>>>

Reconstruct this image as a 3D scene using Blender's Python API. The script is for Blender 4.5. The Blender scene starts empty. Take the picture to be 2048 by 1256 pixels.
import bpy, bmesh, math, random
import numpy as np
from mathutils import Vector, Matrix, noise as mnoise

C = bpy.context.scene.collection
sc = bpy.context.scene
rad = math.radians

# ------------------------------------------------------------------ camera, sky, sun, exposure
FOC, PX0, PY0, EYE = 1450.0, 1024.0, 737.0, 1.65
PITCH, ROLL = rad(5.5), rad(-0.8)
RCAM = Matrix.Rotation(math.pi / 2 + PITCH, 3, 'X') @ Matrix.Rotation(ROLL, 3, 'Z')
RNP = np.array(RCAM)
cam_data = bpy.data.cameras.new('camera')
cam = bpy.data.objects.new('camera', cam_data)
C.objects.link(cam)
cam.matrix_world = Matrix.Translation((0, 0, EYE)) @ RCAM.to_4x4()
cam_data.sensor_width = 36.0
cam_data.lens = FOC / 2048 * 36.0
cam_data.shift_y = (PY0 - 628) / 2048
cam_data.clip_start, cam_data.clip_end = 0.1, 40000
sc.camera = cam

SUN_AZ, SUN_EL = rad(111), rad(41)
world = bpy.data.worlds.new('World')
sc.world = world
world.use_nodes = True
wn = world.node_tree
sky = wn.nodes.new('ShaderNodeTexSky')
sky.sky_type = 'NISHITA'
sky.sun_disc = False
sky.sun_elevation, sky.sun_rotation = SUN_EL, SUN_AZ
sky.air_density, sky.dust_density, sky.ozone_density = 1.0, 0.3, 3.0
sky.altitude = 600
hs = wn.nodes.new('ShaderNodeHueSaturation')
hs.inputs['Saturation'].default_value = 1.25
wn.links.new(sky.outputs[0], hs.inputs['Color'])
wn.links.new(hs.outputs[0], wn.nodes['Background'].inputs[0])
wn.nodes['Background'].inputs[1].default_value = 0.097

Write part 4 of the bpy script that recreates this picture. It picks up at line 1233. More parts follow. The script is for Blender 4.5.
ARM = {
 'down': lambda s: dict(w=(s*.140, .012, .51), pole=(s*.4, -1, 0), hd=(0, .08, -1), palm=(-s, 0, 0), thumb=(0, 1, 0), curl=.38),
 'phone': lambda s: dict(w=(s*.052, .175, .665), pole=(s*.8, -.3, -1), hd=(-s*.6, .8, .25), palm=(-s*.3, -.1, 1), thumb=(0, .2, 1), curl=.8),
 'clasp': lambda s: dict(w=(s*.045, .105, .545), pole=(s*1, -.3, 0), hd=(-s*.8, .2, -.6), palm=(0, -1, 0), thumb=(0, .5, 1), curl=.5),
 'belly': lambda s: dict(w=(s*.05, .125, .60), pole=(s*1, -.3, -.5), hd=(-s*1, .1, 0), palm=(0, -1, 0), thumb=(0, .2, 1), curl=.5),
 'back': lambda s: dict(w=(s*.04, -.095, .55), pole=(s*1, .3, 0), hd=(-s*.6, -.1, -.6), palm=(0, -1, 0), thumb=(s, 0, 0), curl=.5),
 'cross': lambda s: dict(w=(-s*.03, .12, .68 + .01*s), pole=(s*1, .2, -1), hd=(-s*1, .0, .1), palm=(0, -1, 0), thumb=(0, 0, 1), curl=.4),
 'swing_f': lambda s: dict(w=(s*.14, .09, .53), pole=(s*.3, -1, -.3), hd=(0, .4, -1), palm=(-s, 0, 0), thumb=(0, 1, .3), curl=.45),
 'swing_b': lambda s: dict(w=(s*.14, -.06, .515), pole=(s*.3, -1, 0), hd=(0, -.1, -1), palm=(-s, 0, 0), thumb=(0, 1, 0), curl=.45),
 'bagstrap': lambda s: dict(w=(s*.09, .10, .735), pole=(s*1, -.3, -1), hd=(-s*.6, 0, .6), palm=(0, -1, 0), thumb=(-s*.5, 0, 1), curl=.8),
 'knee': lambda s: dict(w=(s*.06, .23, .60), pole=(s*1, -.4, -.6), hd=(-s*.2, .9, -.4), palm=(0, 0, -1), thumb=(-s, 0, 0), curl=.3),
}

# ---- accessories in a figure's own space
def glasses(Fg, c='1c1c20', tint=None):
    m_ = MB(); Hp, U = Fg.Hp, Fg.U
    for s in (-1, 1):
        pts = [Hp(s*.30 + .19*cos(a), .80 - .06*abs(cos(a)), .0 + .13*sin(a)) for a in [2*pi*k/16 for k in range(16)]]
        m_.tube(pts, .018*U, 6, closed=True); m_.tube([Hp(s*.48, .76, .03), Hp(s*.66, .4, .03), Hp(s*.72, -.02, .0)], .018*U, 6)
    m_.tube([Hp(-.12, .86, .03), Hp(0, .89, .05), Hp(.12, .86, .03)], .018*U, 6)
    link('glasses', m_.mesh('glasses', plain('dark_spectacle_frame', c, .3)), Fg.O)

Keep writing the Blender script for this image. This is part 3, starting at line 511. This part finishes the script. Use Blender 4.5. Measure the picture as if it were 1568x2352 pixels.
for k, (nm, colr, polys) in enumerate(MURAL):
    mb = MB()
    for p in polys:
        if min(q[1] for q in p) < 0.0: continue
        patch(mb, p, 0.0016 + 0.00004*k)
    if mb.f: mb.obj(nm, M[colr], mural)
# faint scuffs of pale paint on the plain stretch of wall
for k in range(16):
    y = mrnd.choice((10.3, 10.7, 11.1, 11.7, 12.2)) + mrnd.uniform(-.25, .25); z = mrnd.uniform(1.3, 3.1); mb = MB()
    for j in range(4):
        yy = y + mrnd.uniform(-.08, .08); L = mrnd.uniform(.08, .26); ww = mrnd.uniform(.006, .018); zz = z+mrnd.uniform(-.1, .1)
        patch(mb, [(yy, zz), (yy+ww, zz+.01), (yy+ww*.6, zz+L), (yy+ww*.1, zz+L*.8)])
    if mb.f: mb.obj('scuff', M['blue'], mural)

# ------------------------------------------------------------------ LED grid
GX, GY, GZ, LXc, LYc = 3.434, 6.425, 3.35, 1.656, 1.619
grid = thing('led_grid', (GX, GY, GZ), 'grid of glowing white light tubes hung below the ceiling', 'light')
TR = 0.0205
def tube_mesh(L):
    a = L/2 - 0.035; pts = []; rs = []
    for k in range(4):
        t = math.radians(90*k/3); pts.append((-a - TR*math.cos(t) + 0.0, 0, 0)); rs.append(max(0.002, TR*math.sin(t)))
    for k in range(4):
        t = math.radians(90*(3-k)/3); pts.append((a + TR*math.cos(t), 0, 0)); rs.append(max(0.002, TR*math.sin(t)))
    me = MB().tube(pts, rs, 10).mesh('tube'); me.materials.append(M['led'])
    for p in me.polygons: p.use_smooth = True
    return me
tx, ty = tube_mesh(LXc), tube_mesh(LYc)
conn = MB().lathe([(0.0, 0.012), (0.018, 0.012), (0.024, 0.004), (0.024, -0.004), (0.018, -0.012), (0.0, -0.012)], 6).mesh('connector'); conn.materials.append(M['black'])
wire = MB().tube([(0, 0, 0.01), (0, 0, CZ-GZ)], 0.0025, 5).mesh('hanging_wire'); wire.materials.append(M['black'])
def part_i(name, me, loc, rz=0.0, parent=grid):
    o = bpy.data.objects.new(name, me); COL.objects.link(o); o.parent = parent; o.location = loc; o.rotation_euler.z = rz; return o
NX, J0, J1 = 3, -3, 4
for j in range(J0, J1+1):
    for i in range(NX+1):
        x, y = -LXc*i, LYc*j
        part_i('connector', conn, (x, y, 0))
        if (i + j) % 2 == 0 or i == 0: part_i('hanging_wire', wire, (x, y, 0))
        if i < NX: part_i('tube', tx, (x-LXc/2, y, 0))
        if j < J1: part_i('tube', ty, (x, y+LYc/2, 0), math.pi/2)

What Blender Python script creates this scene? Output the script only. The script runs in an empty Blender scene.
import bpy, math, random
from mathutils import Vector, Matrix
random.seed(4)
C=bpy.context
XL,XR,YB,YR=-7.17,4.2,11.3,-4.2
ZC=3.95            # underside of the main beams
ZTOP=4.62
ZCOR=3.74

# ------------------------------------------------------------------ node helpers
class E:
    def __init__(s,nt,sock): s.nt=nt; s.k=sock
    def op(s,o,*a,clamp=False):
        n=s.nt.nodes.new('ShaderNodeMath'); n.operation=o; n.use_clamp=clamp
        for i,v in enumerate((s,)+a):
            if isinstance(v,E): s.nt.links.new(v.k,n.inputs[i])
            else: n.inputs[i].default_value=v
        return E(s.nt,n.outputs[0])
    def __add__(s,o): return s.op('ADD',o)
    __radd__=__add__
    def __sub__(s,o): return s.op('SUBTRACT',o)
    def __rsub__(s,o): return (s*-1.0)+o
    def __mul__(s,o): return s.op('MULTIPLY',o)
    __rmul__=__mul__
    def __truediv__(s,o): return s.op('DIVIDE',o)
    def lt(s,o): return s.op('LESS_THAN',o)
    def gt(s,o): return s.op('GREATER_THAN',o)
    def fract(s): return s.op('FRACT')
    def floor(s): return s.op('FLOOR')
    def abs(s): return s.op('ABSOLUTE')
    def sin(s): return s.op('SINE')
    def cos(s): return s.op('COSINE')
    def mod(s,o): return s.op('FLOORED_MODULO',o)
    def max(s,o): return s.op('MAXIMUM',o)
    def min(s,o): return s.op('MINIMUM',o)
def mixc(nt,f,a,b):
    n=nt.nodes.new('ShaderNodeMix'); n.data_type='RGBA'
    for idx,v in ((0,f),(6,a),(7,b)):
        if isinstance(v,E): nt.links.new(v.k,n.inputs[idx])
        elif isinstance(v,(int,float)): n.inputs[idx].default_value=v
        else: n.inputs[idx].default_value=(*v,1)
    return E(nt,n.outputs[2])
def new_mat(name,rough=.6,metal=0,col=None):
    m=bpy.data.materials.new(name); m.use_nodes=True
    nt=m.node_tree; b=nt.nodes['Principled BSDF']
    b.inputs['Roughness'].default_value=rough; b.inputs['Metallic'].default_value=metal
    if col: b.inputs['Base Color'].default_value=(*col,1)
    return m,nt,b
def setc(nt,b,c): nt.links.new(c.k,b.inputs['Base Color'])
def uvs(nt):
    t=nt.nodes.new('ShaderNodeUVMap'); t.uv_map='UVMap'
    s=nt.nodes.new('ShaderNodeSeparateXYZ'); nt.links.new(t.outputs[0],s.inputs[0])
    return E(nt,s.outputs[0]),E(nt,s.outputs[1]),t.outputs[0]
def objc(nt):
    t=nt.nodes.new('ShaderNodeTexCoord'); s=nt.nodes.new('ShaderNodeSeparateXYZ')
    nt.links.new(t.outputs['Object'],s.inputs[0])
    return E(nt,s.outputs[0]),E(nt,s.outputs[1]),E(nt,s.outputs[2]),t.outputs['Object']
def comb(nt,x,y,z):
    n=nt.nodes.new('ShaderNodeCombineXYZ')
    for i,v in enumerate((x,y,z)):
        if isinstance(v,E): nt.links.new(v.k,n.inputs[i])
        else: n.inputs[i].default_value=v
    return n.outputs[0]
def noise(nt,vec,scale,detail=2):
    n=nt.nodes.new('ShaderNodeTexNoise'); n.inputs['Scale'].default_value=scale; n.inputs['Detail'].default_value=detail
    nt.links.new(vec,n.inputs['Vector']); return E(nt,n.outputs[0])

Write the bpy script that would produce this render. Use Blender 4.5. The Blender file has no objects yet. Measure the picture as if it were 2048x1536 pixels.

<<<

Supply the count of lines in the entries that contain the word "this", and nothing besides.

5